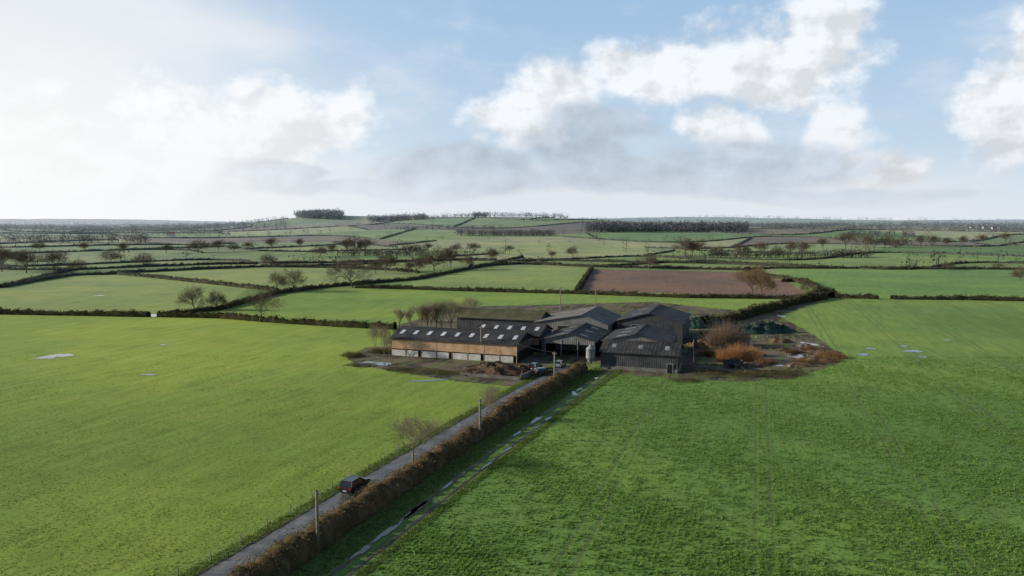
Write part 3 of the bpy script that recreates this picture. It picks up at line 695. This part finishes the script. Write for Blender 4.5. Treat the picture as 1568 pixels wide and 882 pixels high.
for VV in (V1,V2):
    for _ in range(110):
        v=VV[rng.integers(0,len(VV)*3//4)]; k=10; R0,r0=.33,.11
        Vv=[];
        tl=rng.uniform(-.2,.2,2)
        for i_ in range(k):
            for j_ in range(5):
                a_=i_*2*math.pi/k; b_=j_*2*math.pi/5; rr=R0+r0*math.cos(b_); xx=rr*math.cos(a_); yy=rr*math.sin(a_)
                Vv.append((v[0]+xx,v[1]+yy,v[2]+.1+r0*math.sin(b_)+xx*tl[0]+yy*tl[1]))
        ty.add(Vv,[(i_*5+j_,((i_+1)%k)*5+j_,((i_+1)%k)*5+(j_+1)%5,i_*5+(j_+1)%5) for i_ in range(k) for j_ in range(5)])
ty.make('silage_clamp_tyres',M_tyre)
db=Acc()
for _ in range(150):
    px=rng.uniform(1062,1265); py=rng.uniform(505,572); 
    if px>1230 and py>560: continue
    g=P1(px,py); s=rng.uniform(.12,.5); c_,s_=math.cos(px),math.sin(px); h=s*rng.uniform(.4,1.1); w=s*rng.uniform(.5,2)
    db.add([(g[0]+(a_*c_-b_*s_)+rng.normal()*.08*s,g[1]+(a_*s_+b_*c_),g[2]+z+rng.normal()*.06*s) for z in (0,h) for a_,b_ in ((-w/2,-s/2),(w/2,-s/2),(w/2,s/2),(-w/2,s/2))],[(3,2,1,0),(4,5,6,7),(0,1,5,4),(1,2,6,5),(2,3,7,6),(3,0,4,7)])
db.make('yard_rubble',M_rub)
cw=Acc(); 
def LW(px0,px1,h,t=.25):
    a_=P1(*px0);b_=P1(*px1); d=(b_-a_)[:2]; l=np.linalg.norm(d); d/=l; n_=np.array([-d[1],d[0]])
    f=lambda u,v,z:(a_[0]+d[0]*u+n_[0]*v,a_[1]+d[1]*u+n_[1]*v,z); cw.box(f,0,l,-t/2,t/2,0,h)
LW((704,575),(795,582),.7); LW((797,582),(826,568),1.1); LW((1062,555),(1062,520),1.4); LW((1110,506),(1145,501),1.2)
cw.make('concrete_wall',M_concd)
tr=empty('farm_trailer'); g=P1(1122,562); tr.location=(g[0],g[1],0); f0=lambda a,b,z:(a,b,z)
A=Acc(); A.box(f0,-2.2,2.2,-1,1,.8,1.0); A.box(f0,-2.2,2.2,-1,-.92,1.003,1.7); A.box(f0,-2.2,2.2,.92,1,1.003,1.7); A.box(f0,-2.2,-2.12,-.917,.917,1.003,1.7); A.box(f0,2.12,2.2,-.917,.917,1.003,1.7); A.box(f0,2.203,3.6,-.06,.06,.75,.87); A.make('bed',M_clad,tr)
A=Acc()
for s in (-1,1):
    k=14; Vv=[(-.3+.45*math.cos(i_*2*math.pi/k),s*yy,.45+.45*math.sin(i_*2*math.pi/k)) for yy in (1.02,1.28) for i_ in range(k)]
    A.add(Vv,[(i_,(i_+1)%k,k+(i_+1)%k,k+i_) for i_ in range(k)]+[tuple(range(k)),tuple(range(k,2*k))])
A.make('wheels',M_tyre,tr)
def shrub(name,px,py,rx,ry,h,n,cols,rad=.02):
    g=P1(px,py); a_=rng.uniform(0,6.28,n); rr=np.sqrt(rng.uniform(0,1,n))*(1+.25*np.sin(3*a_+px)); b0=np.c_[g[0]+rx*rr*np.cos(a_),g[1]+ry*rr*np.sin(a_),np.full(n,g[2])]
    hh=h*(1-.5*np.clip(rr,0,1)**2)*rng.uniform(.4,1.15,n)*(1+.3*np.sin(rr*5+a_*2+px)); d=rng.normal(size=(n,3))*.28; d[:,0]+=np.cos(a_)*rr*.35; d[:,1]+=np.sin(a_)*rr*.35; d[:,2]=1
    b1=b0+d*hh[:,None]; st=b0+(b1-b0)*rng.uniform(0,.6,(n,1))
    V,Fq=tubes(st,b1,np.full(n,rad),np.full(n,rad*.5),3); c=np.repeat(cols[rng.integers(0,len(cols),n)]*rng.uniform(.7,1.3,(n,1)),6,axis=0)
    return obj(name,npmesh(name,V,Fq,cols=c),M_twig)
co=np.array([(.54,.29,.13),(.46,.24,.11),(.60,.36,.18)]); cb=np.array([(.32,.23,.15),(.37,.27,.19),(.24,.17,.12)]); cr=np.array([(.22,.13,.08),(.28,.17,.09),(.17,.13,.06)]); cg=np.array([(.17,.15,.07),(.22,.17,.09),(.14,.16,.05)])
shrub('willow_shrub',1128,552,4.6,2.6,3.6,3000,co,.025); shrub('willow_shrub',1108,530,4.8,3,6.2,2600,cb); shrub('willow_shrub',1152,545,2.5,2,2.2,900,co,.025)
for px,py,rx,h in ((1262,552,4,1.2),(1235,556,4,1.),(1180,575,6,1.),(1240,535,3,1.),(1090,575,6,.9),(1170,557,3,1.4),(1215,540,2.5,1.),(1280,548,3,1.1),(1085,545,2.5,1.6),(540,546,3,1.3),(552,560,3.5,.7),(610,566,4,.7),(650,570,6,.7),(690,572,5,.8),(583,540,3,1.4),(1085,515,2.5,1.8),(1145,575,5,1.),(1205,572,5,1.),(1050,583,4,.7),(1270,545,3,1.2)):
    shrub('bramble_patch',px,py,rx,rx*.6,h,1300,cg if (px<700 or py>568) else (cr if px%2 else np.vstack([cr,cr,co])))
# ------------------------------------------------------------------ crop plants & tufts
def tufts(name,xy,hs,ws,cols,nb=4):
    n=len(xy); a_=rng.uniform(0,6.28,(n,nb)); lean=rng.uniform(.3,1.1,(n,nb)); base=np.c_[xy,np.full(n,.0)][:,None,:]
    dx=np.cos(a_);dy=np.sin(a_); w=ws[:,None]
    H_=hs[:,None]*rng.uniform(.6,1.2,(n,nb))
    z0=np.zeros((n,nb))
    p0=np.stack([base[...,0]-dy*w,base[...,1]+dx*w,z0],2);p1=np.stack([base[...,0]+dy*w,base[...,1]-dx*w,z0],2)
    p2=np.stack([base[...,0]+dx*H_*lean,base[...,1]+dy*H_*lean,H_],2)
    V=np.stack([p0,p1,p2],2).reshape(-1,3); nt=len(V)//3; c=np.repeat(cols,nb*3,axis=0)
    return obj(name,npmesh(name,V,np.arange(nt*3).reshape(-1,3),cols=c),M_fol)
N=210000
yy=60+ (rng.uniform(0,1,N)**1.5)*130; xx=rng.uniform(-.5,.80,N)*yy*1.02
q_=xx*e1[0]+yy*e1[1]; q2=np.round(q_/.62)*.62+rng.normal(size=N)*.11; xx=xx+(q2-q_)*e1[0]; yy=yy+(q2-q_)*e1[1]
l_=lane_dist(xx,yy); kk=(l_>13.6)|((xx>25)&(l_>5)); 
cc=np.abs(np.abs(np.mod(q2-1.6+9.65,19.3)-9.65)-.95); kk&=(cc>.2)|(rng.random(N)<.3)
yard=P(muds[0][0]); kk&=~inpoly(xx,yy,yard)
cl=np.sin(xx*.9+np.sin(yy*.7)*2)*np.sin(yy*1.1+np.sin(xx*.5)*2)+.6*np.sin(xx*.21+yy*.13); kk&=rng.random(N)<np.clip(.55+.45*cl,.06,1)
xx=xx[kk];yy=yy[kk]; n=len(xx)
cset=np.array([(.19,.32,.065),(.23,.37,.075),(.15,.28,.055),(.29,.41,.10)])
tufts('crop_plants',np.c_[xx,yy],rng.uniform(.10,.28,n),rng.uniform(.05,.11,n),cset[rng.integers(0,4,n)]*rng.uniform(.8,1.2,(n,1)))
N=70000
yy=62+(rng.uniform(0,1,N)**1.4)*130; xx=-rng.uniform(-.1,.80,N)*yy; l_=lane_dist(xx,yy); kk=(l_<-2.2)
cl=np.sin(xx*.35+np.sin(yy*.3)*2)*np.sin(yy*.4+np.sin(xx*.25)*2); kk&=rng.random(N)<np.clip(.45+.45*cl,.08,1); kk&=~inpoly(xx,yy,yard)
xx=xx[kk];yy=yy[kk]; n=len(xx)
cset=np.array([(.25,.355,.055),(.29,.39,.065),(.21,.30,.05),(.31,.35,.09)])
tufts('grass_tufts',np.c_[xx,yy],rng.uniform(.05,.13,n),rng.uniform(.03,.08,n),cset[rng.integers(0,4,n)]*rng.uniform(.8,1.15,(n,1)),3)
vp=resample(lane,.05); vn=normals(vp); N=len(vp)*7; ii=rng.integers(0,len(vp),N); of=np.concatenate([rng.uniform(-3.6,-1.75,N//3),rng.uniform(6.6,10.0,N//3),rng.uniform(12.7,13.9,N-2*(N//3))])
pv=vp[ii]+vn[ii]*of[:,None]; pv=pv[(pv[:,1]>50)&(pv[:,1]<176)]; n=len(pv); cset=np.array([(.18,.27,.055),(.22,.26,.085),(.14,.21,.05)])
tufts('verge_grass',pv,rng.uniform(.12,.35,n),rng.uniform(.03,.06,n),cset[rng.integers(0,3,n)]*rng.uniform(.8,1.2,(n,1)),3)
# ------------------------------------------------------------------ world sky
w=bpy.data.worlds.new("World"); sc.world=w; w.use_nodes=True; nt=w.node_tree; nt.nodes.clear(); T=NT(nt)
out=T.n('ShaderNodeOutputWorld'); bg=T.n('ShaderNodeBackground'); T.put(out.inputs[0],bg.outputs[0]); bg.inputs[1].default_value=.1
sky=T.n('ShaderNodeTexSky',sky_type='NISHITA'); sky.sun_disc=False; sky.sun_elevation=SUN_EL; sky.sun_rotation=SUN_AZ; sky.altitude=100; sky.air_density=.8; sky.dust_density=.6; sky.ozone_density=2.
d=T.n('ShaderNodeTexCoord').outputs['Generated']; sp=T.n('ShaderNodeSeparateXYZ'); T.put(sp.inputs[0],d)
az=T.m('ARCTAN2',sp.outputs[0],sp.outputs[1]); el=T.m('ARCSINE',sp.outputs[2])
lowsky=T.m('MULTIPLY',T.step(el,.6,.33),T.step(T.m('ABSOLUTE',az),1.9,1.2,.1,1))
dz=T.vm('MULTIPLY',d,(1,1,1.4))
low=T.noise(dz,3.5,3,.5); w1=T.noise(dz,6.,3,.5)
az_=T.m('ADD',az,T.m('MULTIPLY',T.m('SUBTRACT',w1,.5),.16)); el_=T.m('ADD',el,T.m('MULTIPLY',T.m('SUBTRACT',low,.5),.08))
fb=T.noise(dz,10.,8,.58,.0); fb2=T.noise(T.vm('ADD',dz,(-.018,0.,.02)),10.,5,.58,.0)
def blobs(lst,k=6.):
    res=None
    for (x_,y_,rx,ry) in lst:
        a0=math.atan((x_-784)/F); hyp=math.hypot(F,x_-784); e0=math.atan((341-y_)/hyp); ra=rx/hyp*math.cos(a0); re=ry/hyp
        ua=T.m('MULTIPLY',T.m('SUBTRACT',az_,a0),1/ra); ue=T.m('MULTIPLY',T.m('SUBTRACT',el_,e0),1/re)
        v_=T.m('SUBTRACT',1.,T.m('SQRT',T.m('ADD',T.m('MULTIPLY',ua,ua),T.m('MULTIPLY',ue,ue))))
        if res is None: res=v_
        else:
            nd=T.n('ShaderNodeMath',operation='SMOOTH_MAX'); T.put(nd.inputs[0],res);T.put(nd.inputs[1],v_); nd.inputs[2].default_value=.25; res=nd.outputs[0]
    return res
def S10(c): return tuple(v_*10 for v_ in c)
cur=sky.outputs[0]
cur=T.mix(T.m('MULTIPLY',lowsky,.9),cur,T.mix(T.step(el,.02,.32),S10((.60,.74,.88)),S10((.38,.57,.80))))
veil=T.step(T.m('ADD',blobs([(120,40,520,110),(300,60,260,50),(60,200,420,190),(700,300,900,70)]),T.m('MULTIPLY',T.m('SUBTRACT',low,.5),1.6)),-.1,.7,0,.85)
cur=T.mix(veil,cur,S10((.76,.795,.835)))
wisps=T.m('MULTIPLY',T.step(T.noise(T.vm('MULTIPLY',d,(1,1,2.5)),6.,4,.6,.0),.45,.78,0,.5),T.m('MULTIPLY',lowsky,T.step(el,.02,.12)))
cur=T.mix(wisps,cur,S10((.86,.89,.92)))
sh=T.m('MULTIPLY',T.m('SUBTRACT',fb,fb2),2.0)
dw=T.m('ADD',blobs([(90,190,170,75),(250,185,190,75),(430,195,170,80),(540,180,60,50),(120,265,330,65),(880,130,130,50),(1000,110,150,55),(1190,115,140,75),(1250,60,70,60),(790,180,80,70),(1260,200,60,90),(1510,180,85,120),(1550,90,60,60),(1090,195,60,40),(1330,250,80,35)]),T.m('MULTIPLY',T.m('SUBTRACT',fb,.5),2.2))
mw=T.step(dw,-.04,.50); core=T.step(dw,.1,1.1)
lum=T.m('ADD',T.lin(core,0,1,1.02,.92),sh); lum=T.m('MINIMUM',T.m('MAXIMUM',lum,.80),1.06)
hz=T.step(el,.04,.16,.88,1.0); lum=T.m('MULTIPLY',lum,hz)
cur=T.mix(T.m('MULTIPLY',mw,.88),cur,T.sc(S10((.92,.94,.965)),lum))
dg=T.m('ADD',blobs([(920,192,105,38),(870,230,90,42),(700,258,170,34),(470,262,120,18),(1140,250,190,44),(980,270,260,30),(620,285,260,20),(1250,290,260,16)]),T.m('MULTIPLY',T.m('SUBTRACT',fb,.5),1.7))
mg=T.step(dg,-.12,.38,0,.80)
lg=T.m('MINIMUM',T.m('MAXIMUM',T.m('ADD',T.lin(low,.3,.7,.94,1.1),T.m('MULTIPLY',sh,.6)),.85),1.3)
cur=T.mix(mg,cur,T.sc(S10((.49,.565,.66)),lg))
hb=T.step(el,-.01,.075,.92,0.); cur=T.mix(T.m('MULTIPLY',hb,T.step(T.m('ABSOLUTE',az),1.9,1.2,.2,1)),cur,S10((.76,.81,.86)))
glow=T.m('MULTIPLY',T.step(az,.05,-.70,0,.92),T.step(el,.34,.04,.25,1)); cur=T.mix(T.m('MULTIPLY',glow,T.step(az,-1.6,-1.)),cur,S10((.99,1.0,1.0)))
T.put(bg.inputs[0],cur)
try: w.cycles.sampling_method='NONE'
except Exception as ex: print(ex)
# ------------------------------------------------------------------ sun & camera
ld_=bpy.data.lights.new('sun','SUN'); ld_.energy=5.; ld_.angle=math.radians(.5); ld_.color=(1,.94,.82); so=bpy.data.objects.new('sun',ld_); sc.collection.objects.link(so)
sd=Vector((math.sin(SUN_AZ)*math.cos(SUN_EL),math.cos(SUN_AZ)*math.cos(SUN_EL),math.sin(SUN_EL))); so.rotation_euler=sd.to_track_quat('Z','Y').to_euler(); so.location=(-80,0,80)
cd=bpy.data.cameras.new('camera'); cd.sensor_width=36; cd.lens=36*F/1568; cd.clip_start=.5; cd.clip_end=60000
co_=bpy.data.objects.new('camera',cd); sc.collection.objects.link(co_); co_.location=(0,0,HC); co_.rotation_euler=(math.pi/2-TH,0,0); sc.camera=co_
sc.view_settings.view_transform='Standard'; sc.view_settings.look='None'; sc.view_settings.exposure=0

---

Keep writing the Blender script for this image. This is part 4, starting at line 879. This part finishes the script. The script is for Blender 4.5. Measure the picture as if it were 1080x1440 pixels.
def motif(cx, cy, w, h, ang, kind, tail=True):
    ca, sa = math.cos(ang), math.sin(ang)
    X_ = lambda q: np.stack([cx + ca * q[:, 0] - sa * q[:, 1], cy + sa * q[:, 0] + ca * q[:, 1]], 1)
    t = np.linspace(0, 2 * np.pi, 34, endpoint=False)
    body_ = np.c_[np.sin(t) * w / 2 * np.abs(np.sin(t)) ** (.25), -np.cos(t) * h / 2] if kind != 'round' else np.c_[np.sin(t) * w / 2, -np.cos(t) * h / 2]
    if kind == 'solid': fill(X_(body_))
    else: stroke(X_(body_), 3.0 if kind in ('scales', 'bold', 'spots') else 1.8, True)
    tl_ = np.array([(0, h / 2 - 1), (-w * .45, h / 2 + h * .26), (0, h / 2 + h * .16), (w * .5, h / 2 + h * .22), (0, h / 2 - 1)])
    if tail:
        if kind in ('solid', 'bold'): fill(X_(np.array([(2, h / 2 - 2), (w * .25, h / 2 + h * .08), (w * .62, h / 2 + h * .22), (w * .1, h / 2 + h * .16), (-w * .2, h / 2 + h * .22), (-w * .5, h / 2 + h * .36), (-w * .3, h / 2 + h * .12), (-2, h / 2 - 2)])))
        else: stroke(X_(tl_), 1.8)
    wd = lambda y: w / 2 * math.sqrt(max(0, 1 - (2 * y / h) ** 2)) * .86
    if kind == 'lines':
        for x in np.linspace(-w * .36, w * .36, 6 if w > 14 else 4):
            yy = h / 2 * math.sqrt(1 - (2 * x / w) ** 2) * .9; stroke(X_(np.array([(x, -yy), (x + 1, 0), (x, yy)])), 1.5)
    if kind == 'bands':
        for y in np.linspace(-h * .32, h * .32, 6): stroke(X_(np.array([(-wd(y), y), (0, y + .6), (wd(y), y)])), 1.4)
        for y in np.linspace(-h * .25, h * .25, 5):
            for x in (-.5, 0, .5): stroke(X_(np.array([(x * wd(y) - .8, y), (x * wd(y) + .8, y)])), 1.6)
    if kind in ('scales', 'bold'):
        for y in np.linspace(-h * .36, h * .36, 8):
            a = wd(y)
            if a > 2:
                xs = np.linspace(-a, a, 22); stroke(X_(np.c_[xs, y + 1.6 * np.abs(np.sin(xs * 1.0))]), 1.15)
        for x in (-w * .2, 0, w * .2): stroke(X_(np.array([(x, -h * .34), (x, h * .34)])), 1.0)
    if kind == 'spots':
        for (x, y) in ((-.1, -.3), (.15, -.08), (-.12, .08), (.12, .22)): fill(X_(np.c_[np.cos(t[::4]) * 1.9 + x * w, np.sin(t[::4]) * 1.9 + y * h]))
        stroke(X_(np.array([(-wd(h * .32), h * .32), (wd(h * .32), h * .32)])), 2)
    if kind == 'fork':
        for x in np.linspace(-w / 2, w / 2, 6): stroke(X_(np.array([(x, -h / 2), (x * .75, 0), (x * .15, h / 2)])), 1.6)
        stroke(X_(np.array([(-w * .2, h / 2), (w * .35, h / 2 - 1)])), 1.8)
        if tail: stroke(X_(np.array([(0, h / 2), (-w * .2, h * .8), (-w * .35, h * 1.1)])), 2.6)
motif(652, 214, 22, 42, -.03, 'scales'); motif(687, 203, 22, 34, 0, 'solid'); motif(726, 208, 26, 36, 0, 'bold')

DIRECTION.
Filter the records above for lines containing the word "Blender", and copy those lines.

TASK ANSWER.
Write part 3 of the bpy script that recreates this picture. It picks up at line 695. This part finishes the script. Write for Blender 4.5. Treat the picture as 1568 pixels wide and 882 pixels high.
Keep writing the Blender script for this image. This is part 4, starting at line 879. This part finishes the script. The script is for Blender 4.5. Measure the picture as if it were 1080x1440 pixels.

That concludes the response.